Fut un temps, pas si lointain, où l’agrobusiness brésilien pliait devant les menaces de boycott des entreprises occidentales. Il est désormais révolu. Voici pourquoi. Un article rédigé par Pierre-Éloi Gay pour The Conversation.
Pierre-Éloi Gay,Chercheur en sciences de gestion (ESSEC)
Alors que l’Union européenne signait un accord de libre-échange avec les pays du Mercosur, le PDG de Carrefour a, en six jours seulement, effectué un retournement spectaculaire. En soutien aux éleveurs français inquiets, il a d’abord annoncé que ses supermarchés ne vendraient pas de viande brésilienne, puis a vite rétropédalé en formulant des excuses aux éleveurs brésiliens. Une décision perçue comme historique au Brésil, où il y a quelques années encore, l’agrobusiness pliait devant les menaces de boycott des entreprises occidentales. Mais depuis lors, plusieurs facteurs ont changé la donne.
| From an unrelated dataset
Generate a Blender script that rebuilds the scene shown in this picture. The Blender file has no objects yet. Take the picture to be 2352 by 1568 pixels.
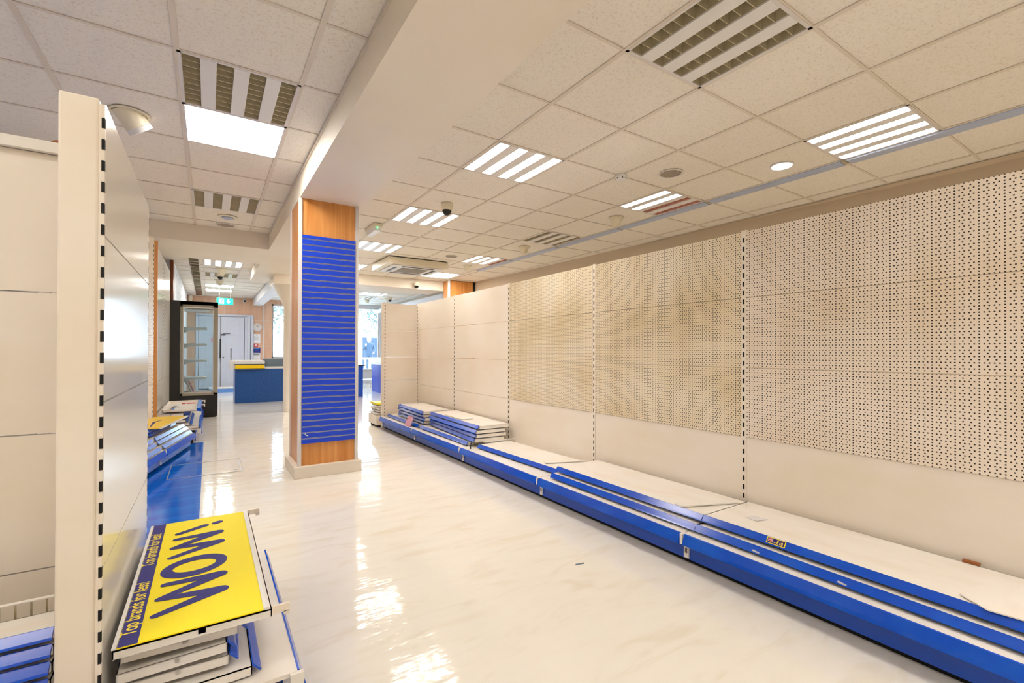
import bpy, math, random
from mathutils import Vector, Matrix
random.seed(7)
C = bpy.context.scene
col = C.collection
PI = math.pi
R = math.radians

# ---------------------------------------------------------------- camera
cam_d = bpy.data.cameras.new('camera')
cam = bpy.data.objects.new('camera', cam_d)
col.objects.link(cam)
C.camera = cam
cam_d.sensor_width = 36.0
cam_d.lens = 1069.88 / 2352 * 36.0
cam_d.shift_x = -9.14 / 2352
cam_d.shift_y = 15.66 / 2352
cam_d.clip_start = 0.02
cam_d.clip_end = 300
yaw, pitch, roll = R(33.41), R(0.34), R(0.13)
fw = Vector((math.sin(yaw)*math.cos(pitch), math.cos(yaw)*math.cos(pitch), math.sin(pitch)))
rt = Vector((math.cos(yaw), -math.sin(yaw), 0))
up = rt.cross(fw)
rt2 = rt*math.cos(roll) + up*math.sin(roll)
up2 = up*math.cos(roll) - rt*math.sin(roll)
M = Matrix((rt2, up2, -fw)).transposed().to_4x4()
M.translation = Vector((0, 0, 1.08))
cam.matrix_world = M

# ---------------------------------------------------------------- view, world, sun
C.view_settings.view_transform = 'Standard'
C.view_settings.look = 'None'
C.view_settings.gamma = 1
C.view_settings.use_curve_mapping = False
C.view_settings.exposure = 0.02
w = bpy.data.worlds.new('daylight')
C.world = w
w.use_nodes = True
bg = w.node_tree.nodes['Background']
bg.inputs['Color'].default_value = (0.66, 0.82, 1.0, 1)
bg.inputs['Strength'].default_value = 34.0

LAMP = 38.0       # brightness of the lit louvre lamps
PANEL = 26.0

# ---------------------------------------------------------------- materials
def srgb(r, g, b):
    def f(c):
        c /= 255.0
        return c/12.92 if c <= 0.04045 else ((c+0.055)/1.055)**2.4
    return (f(r), f(g), f(b), 1)

def mat(name, rgb, rough=0.5, metal=0.0, spec=None, noise=None, bump=None, emit=None, coat=None):
    m = bpy.data.materials.new(name)
    m.use_nodes = True
    nt = m.node_tree
    b = nt.nodes['Principled BSDF']
    c = srgb(*rgb)
    b.inputs['Base Color'].default_value = c
    b.inputs['Roughness'].default_value = rough
    b.inputs['Metallic'].default_value = metal
    if spec is not None: b.inputs['Specular IOR Level'].default_value = spec
    if coat: b.inputs['Coat Weight'].default_value = coat
    if emit:
        b.inputs['Emission Color'].default_value = (*emit[0], 1)
        b.inputs['Emission Strength'].default_value = emit[1]
    tc = None
    if noise or bump:
        tc = nt.nodes.new('ShaderNodeTexCoord')
    if noise:   # (scale xyz, rgb2, lo, hi)
        mp = nt.nodes.new('ShaderNodeMapping'); mp.inputs['Scale'].default_value = noise[0]
        n = nt.nodes.new('ShaderNodeTexNoise'); n.inputs['Scale'].default_value = 1.0
        n.inputs['Detail'].default_value = 5
        rp = nt.nodes.new('ShaderNodeValToRGB')
        rp.color_ramp.elements[0].position = noise[2]; rp.color_ramp.elements[0].color = c
        rp.color_ramp.elements[1].position = noise[3]; rp.color_ramp.elements[1].color = srgb(*noise[1])
        nt.links.new(tc.outputs['Object'], mp.inputs['Vector'])
        nt.links.new(mp.outputs[0], n.inputs['Vector'])
        nt.links.new(n.outputs['Fac'], rp.inputs['Fac'])
        nt.links.new(rp.outputs['Color'], b.inputs['Base Color'])
    if bump:    # (scale xyz, strength, distance)
        mp = nt.nodes.new('ShaderNodeMapping'); mp.inputs['Scale'].default_value = bump[0]
        n = nt.nodes.new('ShaderNodeTexNoise'); n.inputs['Scale'].default_value = 1.0
        n.inputs['Detail'].default_value = 3
        bp = nt.nodes.new('ShaderNodeBump'); bp.inputs['Strength'].default_value = bump[1]
        bp.inputs['Distance'].default_value = bump[2]
        nt.links.new(tc.outputs['Object'], mp.inputs['Vector'])
        nt.links.new(mp.outputs[0], n.inputs['Vector'])
        nt.links.new(n.outputs['Fac'], bp.inputs['Height'])
        nt.links.new(bp.outputs['Normal'], b.inputs['Normal'])
    return m

M_ = {}
M_['tile'] = mat('ceiling_tile', (240, 233, 222), 0.9, noise=((90, 90, 90), (222, 212, 197), 0.52, 0.72), bump=((160, 160, 160), 0.25, 0.002))
M_['tbar'] = mat('ceiling_grid', (222, 211, 196), 0.45)
M_['plaster'] = mat('painted_plaster', (240, 231, 217), 0.55, noise=((0.8, 0.8, 0.8), (234, 222, 204), 0.4, 0.7))
M_['wallpaint'] = mat('wall_paint', (206, 188, 164), 0.7)
M_['whitewall'] = mat('white_wall', (232, 232, 236), 0.6)
M_['cream'] = mat('cream_metal', (248, 238, 224), 0.3, noise=((1.3, 1.3, 2.6), (240, 225, 202), 0.42, 0.75))
M_['cream2'] = mat('cream_gloss_metal', (240, 235, 226), 0.15)
M_['creamtop'] = mat('cream_shelf_metal', (246, 240, 232), 0.28, noise=((3, 9, 3), (238, 228, 214), 0.5, 0.8))
M_['blue'] = mat('blue_price_strip', (0, 76, 200), 0.18, noise=((5, 5, 5), (20, 96, 212), 0.5, 0.8))
M_['bluekick'] = mat('blue_kick_plate', (0, 74, 190), 0.3)
M_['bluedark'] = mat('navy_panel', (0, 62, 130), 0.35, noise=((60, 60, 60), (14, 84, 156), 0.45, 0.6))
M_['bluelight'] = mat('mid_blue_panel', (104, 156, 226), 0.3)
M_['slat'] = mat('blue_slatwall', (0, 62, 208), 0.4)
M_['black'] = mat('black', (10, 9, 9), 0.4)
M_['dark'] = mat('dark_gap', (16, 12, 10), 0.8)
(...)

C’est un rétropédalage aussi rapide qu’éloquent. Le 20 novembre dernier, suite aux manifestations d’agriculteurs français inquiets face à l’accord de libre-échange entre l’Union européenne et le Mercosur, Alexandre Bompard, PDG de Carrefour annonçait que, en soutien aux éleveurs français, son groupe s’engageait à ne pas acheter de viande originaire des pays du Mercosur (Argentine, Brésil, Paraguay, Uruguay, Bolivie).
Sa déclaration a immédiatement déclenché une vive colère des syndicats agricoles et de l’agroalimentaire au Brésil. Un pays loin d’être anodin pour Carrefour puisqu’il s’agit de son deuxième marché et qu’il représente plus de 20 % de son chiffre d’affaires (contre 50 % pour la France). Certaines des plus grandes entreprises brésiliennes de la filière bovine ont alors cessé de livrer leur viande aux supermarchés Carrefour locaux tandis que les plus importants syndicats patronaux de l’agrobusiness menaçaient, eux, de ne plus vendre leurs produits au groupe à l’échelle mondiale.